Salvation offered to all

At least one time each year, the Scripture readings of Mass present a fundamental principle of the Gospel: The Gospel of Jesus Christ is universal.  Jesus offers salvation to all peoples with absolutely no exceptions.  Nationality, ethnicity, race, legal status, intelligence, wealth and so many other elements which often create divisions in society do not matter to the eyes of God when it comes to offering His salvation.

At the time of Jesus, salvation from God to all peoples was a radical concept.  The Jewish understanding of salvation was narrow-minded: They understood that God offered salvation to them.  Everyone else, since God had not picked them as part of the chosen people, had to kept at arm’s length, they had to be avoided.

This understanding gave rise to the strict separation between Jews and Gentiles, non-Jews.  Contact with non-Jews made you impure, so for Jews to remain pure, they had limited to no contact at all with Gentiles.  Among the most despised Gentiles were the Samaritans (who practiced a modified version of Judaism) and the Canaanites (who had been displaced from the Promised Land when the Israelites returned from Egypt).
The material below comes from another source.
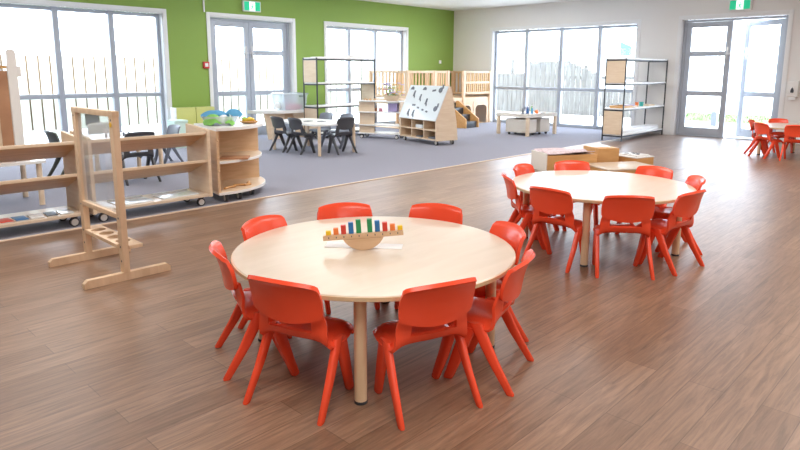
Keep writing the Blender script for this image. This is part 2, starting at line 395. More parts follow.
# ------------------------------------------------------------------ furniture: child's chair
def superring(cx, cy, z, dx, dy, n=14, e=0.62):
    out = []
    for i in range(n):
        a = 2 * PI * i / n; c, s = cos(a), sin(a)
        out.append((cx + dx / 2 * math.copysign(abs(c) ** e, c), cy + dy / 2 * math.copysign(abs(s) ** e, s), z))
    return out
PROF = [(-.130, .232, .116), (-.127, .250, .122), (-.108, .260, .130), (-.075, .261, .142), (-.04, .258, .149), (.0, .256, .151), (.04, .256, .150), (.075, .260, .149),
        (.098, .270, .147), (.110, .284, .147), (.118, .300, .146), (.124, .318, .145), (.129, .338, .143), (.134, .358, .137), (.139, .378, .136)]
def shell(u, v):
    t = v * (len(PROF) - 1); i = min(int(t), len(PROF) - 2); f = t - i
    y, z, hw = [PROF[i][k] * (1 - f) + PROF[i + 1][k] * f for k in range(3)]
    s = max(0.0, min(1.0, (z - .262) / .06)) if y > 0 else 0.0
    z -= (1 - s) * (0.030 * abs(u) ** 5 + 0.007 * (1 - u * u) * (1 if y > -.13 else 0))
    y -= s * 0.030 * u * u
    return (u * hw, y, z)
def panel(u, t):
    hw = .142 + .005 * sin(PI * t) - .004 * t - .006 * max(0, 1 - t / .12)
    z0 = .336 + .026 * abs(u) ** 2.0; z1 = .507 - .012 * u * u - .003 * abs(u) ** 10
    z = z0 + (z1 - z0) * t
    return (u * hw, .133 + (z - .335) * .27 - .030 * u * u + (.012 if t > .93 else 0) - .008 * sin(PI * t), z)
def make_chair(name, m, label, group):
    r = thing(name, label, 'chair', group=group)
    MB().grid(shell, 22, 28, 0.012, lambda u, v: 10.1 / 14 < v < 12.7 / 14 and abs(u) < 0.62).build('seat', m, r, 60)
    MB().grid(panel, 18, 12, 0.015).build('backrest', m, r, 60)
    for s in (-1, 1):
        MB().rings([superring(s * .145, .022, .258, .022, .056), superring(s * .148, .042, .225, .026, .052), superring(s * .153, .098, .120, .024, .043),
                    superring(s * .160, .169, .006, .021, .032), superring(s * .160, .171, 0, .017, .027)]).build('leg', m, r, 60)
        MB().rings([superring(s * .143, .008, .254, .022, .058), superring(s * .141, -.008, .225, .028, .060), superring(s * .135, -.046, .120, .028, .052),
                    superring(s * .126, -.090, .006, .025, .040), superring(s * .126, -.092, 0, .021, .035)]).build('leg', m, r, 60)
    return r
def chair_at(src, used, T, ang, r, label, group, face=None):
    a = rad(ang); loc = (T[0] + r * cos(a), T[1] + r * sin(a), 0); rz = rad(face if face is not None else ang) - PI / 2
    if not used:
        used.append(1); src.location = loc; src.rotation_euler = (0, 0, rz); src['label'] = label; src['group'] = group; return src
    return dup(src, loc, rz, label, group)
T1, T2, T3 = (1.808, 1.905), (3.992, 1.950), (10.50, 2.10)
def round_table(T, leg0, label):
    t = thing('round_table', label, 'table', (T[0], T[1], 0), 0, 'round birch tables')
    n = 96
    top = MB(); top.rings([[(r * cos(2 * PI * i / n), r * sin(2 * PI * i / n), z) for i in range(n)] for r, z in ((.599, .424), (.6035, .4275), (.6035, .4415), (.599, .445))])
    o = top.build('tabletop', 'laminate', t)
    ed = MB(); ed.rings([[(r * cos(2 * PI * i / n), r * sin(2 * PI * i / n), z) for i in range(n)] for r, z in ((.6025, .4265), (.6055, .4275), (.6055, .4415), (.6025, .4425))], cap=False)
    ed.build('edge_band', 'edge', o)
    for k in range(4):
        a = rad(leg0 + 90 * k); x, y = .508 * cos(a), .508 * sin(a)
        l = MB().cyl((x, y, .010), (x, y, .424), .0235, n=20).build('leg', 'legwood', t)
        MB().lathe([(.020, 0), (.0245, .002), (.0245, .012), (.0235, .013)], (x, y, 0), 20).build('foot_cap', 'rubber', l)
    return t
round_table(T1, -139.5, 'large round birch table in the foreground, carrying the wooden balance toy')
round_table(T2, -161.5, 'round birch table behind the foreground one, ringed by red chairs')
round_table(T3, 20, 'distant round table at the right edge by the open glass door')
red = make_chair('child_chair', 'red', '', ''); used = []
G1, G2, G3 = 'red chairs around the near table', 'red chairs around the second table', 'red chairs around the far right table'
for ang_, r, f, lb in ((195.4, .488, 199, 'red child chair at near table, back to camera, left of the front table leg'),
                    (149, .490, 156, 'red child chair at far left of near table, seen edge-on'),
                    (246, .488, 251, 'red child chair at near table, back to camera, right of the front table leg'),
                    (286, .500, 289, 'red child chair tucked at the right side of near table beside a wooden leg'),
                    (329, .485, 332, 'red child chair at near table, behind its right side, mostly hidden by another chair'),
                    (16.2, .53, 23, 'red child chair at the back of near table, right of the balance toy'),
                    (61.5, .500, 58, 'red child chair at the back of near table, directly behind the balance toy'),
                    (106.5, .470, 104, 'red child chair at back left of near table, left of the balance toy')):
    chair_at(red, used, T1, ang_, r, lb, G1, f)
for ang_, r, f, lb in ((179, .492, None, 'at second table, back to camera, left of its front leg'),
                    (221, .528, 218, 'at second table, back to camera, right of front leg'),
                    (260.5, .505, 261, 'at the right front of second table, turned half sideways'),
                    (312, .490, 305, 'at far right end of second table'),
                    (350, .510, 352, 'behind second table on its right side'),
                    (43.5, .535, 50, 'behind second table, in front of the wooden play boxes'),
                    (83, .505, 96, 'at back left corner of second table'),
                    (129, .476, 135, 'at the left end of second table, seen edge-on')):
    chair_at(red, used, T2, ang_, r, 'red plastic child chair ' + lb, G2, f)
for ang_, r, lb in ((142, .50, 'at far right table, leftmost one'),
                    (92, .50, 'at far right table, hidden behind the leftmost one'),
                    (39, .53, 'at far right table, below the soap dispenser'),
                    (187, .50, 'at far right table, nearest the camera'),):
    chair_at(red, used, T3, ang_, r, 'red plastic child chair ' + lb, G3)

# ------------------------------------------------------------------ balance toy on the near table
TZ = .445
dirx = Vector((.742, -.670, 0)); tilt = rad(3.6)
toy = thing('balance_toy', 'wooden balance toy, half disc rocker under a tilted plank, on the near table', 'toy', (1.757, 1.925, TZ), math.atan2(dirx.y, dirx.x))
RR = .098
arc = [(RR * sin(rad(a)), RR - RR * cos(rad(a))) for a in range(-62, 63, 4)]
toyr = Matrix.Rotation(-tilt, 4, 'Y')
def tl(x, z): v = toyr @ Vector((x, 0, z - RR)); return (v.x, v.z + RR)
MB().prism([tl(*p) for p in arc], (0, .018, 0), (1, 0, 0), (0, 0, 1), .036).build('rocker', 'ply', toy)
pz = RR - RR * cos(rad(62))
c = tl(0, pz + .0115)
MB().box((c[0], 0, c[1]), (.345, .030, .022), 0, .002, rot=toyr).build('plank', 'ply', toy)
dots = MB()
for i in range(10):
    xx = -.148 + .0325 * i if i < 5 else .018 + .0325 * (i - 5)
    q = tl(xx, pz + .0125); dots.box((q[0], -.0155, q[1]), (.004, .001, .007), 0, 0, rot=toyr)
dots.build('number_marks', 'dark', toy)
cols = [('yel', 'yellow', .018), ('org', 'orange', .028), ('rd', 'red', .038), ('blu', 'blue', .048), ('grn', 'green', .058)]
mw = Matrix.Translation(toy.location) @ Matrix.Rotation(math.atan2(dirx.y, dirx.x), 4, 'Z')
for side in (0, 1):
    for k in range(5):
        m, nm, hh = cols[k] if side == 0 else cols[4 - k]
        xx = (-.148 + .0325 * k) if side == 0 else (.030 + .0325 * k)
        q = tl(xx, pz + .0235 + hh / 2)
        o = MB().box((0, 0, 0), (.0215, .0215, hh), 0, .0015).build('toy_block', m)
        o.matrix_world = mw @ Matrix.Translation((q[0], 0, q[1])) @ toyr
        tag(o, '%s wooden block on the %s arm of the balance toy' % (nm, 'left' if side == 0 else 'right'), 'block', 'coloured blocks on the balance toy')
cd = place(MB().box((0, 0, .0008), (.34, .08, .0016)).build('instruction_card', 'paper'), (1.795, 1.96, TZ), rad(-50.5))
tag(cd, 'white card lying under the balance toy on the near table', 'card')

# ------------------------------------------------------------------ clear screen frame on the vinyl
fr = thing('screen_frame', 'freestanding timber frame with clear screen and paint pot tray on long feet', 'easel', (1.39, 3.865, 0))
for s in (-1, 1):
    y = s * .29
    MB().prism([(-.235, 0), (.265, 0), (.265, .030), (.245, .048), (-.215, .048), (-.235, .030)], (0, y + .018, 0), (1, 0, 0), (0, 0, 1), .036).build('foot', 'pine_light', fr)
    p = MB().span((-.018, y - .027, .048), (.018, y + .027, .962), .004).build('post', 'pine_light', fr)
    sc = MB()
    for z in (.37, .20, .115, .93): sc.cyl((-.0195, y, z), (-.0178, y, z), .006, n=10)
    sc.build('screws', 'dark', p)
MB().span((-.020, -.320, .948), (.020, .320, .981), .004).build('top_rail', 'pine_light', fr)
MB().span((-.020, -.263, .365), (.020, .263, .393), .003).build('lower_rail', 'pine_light', fr)
MB().span((-.003, -.263, .393), (.003, .263, .948)).build('clear_screen', 'perspex', fr)
tr = MB(); nH = 4; hr = .043                      # tray with four round holes
def tray_cell(y0, y1, x0, x1, hole):
    cx, cy = (x0 + x1) / 2, (y0 + y1) / 2; n = 24; ring = {}
    for z in (.186, .208):
        inn = [tr.b.verts.new((cx + hr * cos(2 * PI * i / n), cy + hr * sin(2 * PI * i / n), z)) for i in range(n)]
        out = []
        for i in range(n):
            c, s = cos(2 * PI * i / n), sin(2 * PI * i / n); k = 1 / max(abs(c) / ((x1 - x0) / 2), abs(s) / ((y1 - y0) / 2))
            out.append(tr.b.verts.new((cx + c * k, cy + s * k, z)))
        ring[z] = (inn, out)
        for i in range(n): tr.b.faces.new((inn[i], inn[(i + 1) % n], out[(i + 1) % n], out[i]))
    a, b = ring[.186], ring[.208]
    for q in (0, 1):
        for i in range(n): tr.b.faces.new((a[q][i], a[q][(i + 1) % n], b[q][(i + 1) % n], b[q][i]))
for k in range(nH): tray_cell(-.25 + .125 * k, -.25 + .125 * (k + 1), -.022, .098, True)
tr.span((.0185, -.325, .186), (.098, -.25, .208), .003); tr.span((.0185, .25, .186), (.098, .325, .208), .003)
tr.build('pot_tray', 'pine_light', fr)
stk = place(MB().cyl((-.002, 0, 0), (0, 0, 0), .014, n=16).build('sticker', 'yel', fr), (-.0205, -.29, .905)); stk['label'] = 'round yellow sticker'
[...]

We are familiar with Jesus’ praise of a Samaritan in the Parable of the Good Samaritan.  A Samaritan, an enemy for all Jews, was the only one who stopped to help a wounded man.

In today’s Gospel, we heard of a Canaanite woman who approaches Jesus begging for a miracle.
Jesus seems harsh at first towards the woman, seemingly ignoring flat out her request.

“I was sent only to the lost sheep of the house of Israel.”  His words push her away, affirming that He is offering salvation to the Jews.

Yet, the woman pleads and Jesus graciously extends salvation to her.  Jesus praises her faith in the same manner he praised the actions of the Good Samaritan.   Through his words and actions, Jesus extends salvation to all peoples, regardless of background or social acceptance.

Even though Jesus’ words and actions shook up his contemporaries, what he said and did had already been predicted.  God spoke through the prophet Isaiah, we heard it in the first reading, “my house shall be called a house of prayer for all peoples.”  At Jesus’ time, the House of God, the Temple of Jerusalem, could only be entered by Jews.  Jesus is now opening up access to God to all peoples, to all nations.  In the new covenant, all peoples would gather to pray together, including the foreigner and the stranger.

Some Jews did not like this.  They probably felt cheated.  They probably felt less special now that their God offered salvation to them and the Gentiles.  They were no longer “unique.”

Saint Paul had to deal with this tension since he preached mostly to Gentiles.  Paul tells the Romans that his ministry to them has made Jews jealous, yet he hopes many of them will be saved through his ministry.

Jesus fulfilled God’s plan of salvation for all humanity.  God began his work of salvation by choosing the Jewish people and out of them, in Jesus Christ, salvation was offered to the whole world.  Jesus fulfills God’s plan by extending salvation to all peoples and all nations.

The challenge presented to us today by these readings is simple: How well do we imitate God’s concern for the salvation of all souls?  How well do we imitate God’s love for every person?

Do I reach out to those different from me?  Do I consider the foreigner and stranger in my midst, regardless of skin color, legal status, handicaps etc., to be part of God’s family, part of my own family?  In God’s eyes, in the loving care of the Church, we are all brothers and sisters and the same Saving Gospel is offered to us all.

At Mass Jesus makes himself present in our midst and offers himself equally for each one of us.  He does so not just here, but in the thousands of altars throughout the world.  He offers salvation to each of us with our differences, with our shortfalls and with our strengths.

May He allow us to recognize Him not just in the Eucharist, but also in the faces of those around us here at church, those around us at work, at the store and everywhere else we may go.  May Jesus strengthen us to extend His saving work here and now by seeing Christ in all peoples, in all nations, without distinction or division.  By doing this, we participate in the spread of the Gospel by bringing the Good News to every people and every nation.